■ Exercise requirements
Look through the data and write out every line with the word "this" in it.

■ Provided entries
* * *

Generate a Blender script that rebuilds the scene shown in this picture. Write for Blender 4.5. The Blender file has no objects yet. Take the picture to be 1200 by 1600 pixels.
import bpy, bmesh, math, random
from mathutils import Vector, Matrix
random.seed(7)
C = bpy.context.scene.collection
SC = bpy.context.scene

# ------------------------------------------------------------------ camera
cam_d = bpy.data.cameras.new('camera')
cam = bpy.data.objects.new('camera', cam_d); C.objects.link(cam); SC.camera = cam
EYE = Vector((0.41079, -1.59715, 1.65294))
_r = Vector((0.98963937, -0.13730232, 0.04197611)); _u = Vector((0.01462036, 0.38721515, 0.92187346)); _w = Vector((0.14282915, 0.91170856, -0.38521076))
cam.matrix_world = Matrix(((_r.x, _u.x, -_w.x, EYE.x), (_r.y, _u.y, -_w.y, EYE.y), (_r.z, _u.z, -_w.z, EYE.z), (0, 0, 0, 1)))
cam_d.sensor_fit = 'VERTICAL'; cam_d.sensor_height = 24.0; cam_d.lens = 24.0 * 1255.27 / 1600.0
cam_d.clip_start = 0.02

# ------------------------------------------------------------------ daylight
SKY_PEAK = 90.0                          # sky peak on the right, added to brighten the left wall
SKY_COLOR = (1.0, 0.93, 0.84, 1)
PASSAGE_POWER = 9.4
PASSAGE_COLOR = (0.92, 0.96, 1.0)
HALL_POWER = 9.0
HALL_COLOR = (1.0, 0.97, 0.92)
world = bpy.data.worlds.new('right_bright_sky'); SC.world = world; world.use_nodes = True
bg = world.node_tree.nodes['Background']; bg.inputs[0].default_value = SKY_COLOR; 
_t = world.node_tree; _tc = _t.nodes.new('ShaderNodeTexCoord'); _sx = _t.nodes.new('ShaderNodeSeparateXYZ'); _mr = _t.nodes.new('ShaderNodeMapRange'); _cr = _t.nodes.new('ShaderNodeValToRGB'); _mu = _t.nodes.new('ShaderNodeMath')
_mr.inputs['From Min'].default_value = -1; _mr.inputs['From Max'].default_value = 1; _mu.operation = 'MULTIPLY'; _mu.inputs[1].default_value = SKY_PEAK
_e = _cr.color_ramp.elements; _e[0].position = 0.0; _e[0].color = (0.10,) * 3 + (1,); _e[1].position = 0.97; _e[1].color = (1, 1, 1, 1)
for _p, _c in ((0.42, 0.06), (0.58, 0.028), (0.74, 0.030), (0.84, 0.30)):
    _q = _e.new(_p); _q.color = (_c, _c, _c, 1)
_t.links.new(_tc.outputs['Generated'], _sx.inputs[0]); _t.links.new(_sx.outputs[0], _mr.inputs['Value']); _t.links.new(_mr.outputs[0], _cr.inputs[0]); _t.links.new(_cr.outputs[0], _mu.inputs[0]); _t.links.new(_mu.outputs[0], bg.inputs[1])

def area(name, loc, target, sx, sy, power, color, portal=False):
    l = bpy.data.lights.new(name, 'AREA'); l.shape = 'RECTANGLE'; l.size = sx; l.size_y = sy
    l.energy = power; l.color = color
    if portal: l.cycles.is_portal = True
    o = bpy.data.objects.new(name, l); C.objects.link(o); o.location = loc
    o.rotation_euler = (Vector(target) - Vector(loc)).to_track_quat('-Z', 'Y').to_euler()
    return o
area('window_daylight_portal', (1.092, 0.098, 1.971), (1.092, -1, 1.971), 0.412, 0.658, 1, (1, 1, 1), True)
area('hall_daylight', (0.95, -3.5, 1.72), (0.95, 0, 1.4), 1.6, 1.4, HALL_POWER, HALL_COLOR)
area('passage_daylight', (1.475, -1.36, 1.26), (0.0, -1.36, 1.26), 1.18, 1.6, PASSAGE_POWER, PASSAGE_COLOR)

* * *

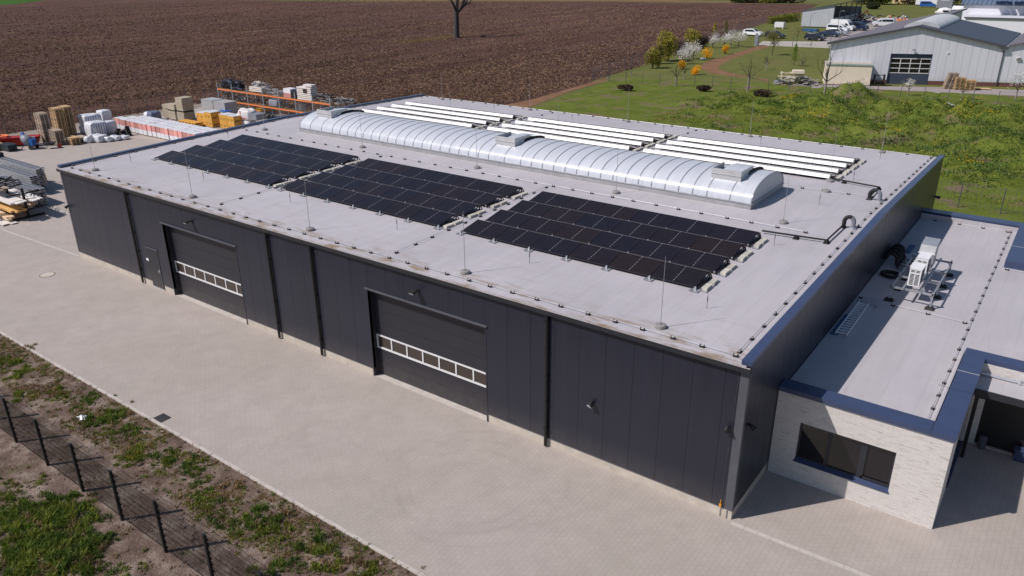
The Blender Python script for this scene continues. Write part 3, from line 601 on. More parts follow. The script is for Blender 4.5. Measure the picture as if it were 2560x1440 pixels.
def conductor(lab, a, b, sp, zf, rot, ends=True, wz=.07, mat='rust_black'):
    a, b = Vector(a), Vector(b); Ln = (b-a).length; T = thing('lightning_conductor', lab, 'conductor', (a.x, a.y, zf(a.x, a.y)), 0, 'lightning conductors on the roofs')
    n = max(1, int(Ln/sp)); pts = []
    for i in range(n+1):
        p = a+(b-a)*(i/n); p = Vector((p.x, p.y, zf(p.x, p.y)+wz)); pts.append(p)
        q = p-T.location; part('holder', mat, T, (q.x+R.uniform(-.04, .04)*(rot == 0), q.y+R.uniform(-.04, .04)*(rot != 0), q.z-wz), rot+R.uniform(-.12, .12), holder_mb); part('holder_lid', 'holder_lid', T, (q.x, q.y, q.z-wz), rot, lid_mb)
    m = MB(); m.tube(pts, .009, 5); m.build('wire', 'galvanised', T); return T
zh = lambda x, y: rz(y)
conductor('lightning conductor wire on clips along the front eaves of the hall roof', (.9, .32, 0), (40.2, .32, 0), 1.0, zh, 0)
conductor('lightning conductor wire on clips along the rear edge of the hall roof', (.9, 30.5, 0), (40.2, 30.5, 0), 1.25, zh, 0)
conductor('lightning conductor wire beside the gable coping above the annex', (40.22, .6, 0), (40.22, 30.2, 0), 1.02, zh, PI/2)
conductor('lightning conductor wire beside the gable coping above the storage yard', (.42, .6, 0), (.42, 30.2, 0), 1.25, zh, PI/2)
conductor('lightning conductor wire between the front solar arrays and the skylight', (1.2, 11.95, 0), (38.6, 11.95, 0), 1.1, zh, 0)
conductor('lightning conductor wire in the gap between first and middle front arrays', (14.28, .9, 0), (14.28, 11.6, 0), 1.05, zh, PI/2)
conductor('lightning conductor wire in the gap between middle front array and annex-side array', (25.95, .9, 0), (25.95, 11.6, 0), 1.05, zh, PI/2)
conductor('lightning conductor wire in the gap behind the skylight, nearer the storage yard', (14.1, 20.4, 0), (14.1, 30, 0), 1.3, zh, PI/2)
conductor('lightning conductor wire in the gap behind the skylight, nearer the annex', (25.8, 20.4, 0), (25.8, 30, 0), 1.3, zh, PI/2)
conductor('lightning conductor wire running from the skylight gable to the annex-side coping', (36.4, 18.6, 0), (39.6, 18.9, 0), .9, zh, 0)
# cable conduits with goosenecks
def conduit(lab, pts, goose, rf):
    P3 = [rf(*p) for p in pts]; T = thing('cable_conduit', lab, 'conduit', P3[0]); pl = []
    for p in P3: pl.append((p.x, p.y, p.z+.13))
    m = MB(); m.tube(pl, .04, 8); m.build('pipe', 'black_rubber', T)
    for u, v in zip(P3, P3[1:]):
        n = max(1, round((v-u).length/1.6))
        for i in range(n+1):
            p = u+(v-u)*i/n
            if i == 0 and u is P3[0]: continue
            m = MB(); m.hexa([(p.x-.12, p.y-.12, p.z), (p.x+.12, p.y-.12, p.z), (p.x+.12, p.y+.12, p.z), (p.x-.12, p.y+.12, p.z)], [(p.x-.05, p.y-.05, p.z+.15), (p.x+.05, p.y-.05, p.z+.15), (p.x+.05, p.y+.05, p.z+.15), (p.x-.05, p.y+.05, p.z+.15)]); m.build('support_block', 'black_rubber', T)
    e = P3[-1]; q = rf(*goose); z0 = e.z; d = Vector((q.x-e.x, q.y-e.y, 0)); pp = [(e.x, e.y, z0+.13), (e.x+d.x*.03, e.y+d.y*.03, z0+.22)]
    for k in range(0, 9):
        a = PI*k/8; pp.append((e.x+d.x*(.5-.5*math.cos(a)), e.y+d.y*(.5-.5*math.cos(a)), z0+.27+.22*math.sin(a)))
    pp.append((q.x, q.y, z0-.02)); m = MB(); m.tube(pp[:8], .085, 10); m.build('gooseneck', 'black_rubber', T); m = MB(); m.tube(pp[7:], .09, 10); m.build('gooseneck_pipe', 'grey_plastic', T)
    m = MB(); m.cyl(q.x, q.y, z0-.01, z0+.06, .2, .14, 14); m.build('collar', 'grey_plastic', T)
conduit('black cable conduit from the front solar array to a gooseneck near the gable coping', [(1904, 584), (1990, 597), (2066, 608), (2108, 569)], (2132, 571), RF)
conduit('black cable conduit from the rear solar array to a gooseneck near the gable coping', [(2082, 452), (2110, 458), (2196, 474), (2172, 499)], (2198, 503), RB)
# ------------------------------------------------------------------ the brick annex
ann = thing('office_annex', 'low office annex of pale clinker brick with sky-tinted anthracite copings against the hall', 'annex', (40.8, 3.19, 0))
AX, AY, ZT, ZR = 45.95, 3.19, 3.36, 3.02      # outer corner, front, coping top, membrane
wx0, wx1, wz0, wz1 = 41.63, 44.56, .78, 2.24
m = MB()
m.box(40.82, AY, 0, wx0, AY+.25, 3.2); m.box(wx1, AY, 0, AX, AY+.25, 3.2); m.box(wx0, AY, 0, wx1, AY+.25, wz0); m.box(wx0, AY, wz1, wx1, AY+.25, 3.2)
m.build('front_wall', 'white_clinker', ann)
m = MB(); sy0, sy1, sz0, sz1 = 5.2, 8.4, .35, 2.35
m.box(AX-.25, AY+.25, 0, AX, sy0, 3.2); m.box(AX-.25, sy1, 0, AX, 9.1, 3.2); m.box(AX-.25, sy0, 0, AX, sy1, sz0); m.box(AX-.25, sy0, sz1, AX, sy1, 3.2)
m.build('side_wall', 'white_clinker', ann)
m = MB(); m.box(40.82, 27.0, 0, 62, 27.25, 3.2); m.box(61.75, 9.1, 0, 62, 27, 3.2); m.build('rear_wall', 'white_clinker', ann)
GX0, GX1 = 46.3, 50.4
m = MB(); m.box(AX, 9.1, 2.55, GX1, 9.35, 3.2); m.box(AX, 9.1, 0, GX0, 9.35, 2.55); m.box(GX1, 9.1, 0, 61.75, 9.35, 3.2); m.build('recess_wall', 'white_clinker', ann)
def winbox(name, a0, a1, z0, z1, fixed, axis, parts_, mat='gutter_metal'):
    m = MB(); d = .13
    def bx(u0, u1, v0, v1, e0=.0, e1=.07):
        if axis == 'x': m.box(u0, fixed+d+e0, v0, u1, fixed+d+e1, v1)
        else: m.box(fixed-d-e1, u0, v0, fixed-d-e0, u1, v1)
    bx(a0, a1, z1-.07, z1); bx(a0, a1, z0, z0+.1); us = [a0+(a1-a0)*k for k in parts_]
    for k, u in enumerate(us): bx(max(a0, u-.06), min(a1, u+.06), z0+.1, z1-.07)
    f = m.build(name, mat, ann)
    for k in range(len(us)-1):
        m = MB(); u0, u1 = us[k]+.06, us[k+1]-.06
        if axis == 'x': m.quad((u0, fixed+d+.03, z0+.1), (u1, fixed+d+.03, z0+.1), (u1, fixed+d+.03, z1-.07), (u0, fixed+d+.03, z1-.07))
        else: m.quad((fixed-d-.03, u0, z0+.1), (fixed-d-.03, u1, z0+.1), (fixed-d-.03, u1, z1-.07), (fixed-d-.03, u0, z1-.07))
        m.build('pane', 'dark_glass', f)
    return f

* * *

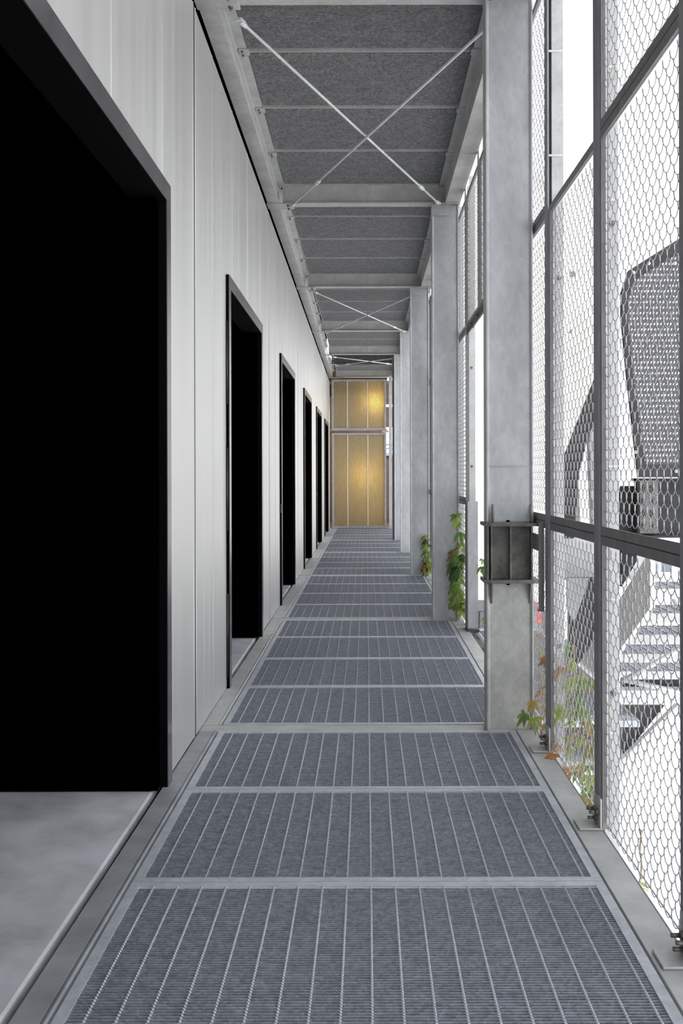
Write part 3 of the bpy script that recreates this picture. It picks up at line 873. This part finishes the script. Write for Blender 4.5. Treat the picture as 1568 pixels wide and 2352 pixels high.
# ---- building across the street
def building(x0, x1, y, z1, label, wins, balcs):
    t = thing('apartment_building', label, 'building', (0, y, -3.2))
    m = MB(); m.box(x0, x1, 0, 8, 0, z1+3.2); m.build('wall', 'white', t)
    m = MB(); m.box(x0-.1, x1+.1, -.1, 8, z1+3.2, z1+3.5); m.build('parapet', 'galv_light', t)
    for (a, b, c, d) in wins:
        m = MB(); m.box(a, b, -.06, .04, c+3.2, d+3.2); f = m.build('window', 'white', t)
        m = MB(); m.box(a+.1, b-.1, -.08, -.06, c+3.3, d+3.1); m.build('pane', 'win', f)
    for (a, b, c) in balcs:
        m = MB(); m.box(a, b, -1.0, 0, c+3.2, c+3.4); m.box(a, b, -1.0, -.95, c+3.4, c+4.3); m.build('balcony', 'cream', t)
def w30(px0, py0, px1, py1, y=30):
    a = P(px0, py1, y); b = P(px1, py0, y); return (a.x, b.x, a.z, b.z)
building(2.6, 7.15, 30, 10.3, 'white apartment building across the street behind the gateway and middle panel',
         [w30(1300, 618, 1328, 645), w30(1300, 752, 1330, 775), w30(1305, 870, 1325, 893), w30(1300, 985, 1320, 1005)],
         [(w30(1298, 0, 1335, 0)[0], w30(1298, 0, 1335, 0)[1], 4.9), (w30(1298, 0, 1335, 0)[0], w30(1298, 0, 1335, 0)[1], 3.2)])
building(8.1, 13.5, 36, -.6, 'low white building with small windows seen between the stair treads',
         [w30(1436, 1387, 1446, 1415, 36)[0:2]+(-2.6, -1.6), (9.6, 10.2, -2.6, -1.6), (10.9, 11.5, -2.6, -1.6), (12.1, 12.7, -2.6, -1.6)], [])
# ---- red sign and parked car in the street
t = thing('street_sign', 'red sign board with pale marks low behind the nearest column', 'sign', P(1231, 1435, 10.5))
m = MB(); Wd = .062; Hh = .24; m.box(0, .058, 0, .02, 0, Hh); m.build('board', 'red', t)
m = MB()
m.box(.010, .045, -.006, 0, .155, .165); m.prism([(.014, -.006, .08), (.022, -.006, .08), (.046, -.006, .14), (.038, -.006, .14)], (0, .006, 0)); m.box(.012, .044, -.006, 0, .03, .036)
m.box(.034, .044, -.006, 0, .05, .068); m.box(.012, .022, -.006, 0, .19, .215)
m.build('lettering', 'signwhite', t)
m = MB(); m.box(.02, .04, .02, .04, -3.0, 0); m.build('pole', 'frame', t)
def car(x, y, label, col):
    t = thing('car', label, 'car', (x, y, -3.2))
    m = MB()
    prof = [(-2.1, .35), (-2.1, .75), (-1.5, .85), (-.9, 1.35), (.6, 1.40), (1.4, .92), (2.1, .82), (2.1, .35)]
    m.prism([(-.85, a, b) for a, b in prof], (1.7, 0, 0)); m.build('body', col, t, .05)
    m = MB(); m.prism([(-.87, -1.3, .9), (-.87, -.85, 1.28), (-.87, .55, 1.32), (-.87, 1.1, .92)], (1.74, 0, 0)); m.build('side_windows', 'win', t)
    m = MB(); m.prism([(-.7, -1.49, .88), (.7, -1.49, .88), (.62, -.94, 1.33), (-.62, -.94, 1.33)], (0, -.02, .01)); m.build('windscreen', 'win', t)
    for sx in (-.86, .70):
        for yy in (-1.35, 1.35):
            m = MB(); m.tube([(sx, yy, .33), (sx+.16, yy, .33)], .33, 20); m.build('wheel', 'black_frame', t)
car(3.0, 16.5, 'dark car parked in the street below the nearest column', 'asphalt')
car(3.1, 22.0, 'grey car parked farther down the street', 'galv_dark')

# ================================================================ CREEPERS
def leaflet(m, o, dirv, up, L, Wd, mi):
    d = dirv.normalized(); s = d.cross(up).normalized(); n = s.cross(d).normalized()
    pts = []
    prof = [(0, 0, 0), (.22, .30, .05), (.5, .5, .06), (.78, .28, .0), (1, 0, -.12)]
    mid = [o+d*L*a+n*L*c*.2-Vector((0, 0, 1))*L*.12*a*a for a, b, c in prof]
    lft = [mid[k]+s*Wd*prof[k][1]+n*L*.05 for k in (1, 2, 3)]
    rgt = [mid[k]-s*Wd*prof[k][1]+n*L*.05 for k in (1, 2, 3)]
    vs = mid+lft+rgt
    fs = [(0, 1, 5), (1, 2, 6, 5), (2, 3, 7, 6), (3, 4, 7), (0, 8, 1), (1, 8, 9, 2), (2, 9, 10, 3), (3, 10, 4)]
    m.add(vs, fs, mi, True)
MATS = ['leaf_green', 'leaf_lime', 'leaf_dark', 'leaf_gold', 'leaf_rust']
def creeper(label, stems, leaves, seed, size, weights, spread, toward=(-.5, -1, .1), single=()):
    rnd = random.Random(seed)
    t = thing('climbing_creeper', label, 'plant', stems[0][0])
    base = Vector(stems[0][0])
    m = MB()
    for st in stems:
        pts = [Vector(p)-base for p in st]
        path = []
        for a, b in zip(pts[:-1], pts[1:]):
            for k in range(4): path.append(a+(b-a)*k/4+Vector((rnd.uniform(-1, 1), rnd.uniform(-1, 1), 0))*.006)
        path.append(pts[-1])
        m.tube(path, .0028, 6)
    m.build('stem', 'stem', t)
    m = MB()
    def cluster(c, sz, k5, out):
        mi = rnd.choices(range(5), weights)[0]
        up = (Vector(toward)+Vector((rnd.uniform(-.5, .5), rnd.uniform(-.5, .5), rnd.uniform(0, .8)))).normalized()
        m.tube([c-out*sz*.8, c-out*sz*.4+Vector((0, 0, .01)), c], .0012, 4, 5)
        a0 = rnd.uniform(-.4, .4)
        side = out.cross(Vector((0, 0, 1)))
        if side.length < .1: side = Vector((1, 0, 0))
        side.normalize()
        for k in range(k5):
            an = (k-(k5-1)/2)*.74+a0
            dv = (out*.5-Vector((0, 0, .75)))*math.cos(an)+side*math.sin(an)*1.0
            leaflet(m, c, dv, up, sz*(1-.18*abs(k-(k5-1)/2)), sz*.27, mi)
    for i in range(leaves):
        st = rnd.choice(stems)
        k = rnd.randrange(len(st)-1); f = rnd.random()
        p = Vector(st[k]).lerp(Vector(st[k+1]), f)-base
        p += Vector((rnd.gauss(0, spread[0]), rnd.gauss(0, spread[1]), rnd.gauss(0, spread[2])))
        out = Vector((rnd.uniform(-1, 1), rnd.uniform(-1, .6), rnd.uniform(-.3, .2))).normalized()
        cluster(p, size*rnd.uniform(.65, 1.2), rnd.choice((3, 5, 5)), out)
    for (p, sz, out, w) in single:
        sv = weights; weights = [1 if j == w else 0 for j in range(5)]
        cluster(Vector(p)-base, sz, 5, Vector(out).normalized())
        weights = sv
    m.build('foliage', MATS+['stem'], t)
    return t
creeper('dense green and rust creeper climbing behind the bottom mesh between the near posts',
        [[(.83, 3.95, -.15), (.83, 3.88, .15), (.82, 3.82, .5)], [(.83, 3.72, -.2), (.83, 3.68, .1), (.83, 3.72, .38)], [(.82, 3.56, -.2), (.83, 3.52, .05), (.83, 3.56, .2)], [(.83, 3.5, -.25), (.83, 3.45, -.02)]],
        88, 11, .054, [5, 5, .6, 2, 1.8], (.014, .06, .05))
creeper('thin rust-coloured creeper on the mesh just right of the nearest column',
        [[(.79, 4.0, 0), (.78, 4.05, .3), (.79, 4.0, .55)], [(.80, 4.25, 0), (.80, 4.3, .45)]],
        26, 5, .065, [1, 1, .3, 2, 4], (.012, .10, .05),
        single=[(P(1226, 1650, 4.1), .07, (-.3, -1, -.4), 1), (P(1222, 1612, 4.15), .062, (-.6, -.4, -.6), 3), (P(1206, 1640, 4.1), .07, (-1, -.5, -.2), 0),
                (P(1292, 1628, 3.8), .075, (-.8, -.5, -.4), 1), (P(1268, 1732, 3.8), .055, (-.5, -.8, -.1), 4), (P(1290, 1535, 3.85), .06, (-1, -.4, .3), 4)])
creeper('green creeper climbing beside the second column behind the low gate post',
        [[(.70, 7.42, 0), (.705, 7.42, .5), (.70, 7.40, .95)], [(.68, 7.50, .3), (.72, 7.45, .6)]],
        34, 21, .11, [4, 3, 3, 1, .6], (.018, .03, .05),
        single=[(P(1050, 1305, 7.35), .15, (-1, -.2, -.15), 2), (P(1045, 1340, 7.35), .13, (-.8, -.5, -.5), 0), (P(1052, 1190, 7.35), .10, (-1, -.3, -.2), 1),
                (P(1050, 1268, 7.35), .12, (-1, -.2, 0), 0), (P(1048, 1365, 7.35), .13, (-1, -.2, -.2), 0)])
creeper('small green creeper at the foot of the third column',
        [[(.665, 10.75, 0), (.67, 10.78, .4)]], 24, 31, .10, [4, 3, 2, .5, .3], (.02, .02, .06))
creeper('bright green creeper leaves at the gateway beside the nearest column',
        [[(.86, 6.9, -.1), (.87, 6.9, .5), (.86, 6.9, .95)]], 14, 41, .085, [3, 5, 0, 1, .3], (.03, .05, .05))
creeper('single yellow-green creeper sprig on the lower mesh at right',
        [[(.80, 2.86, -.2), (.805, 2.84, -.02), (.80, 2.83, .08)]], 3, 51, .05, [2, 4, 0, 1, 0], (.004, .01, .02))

* * *

■ Reply to the exercise
Generate a Blender script that rebuilds the scene shown in this picture. Write for Blender 4.5. The Blender file has no objects yet. Take the picture to be 1200 by 1600 pixels.
The Blender Python script for this scene continues. Write part 3, from line 601 on. More parts follow. The script is for Blender 4.5. Measure the picture as if it were 2560x1440 pixels.
Write part 3 of the bpy script that recreates this picture. It picks up at line 873. This part finishes the script. Write for Blender 4.5. Treat the picture as 1568 pixels wide and 2352 pixels high.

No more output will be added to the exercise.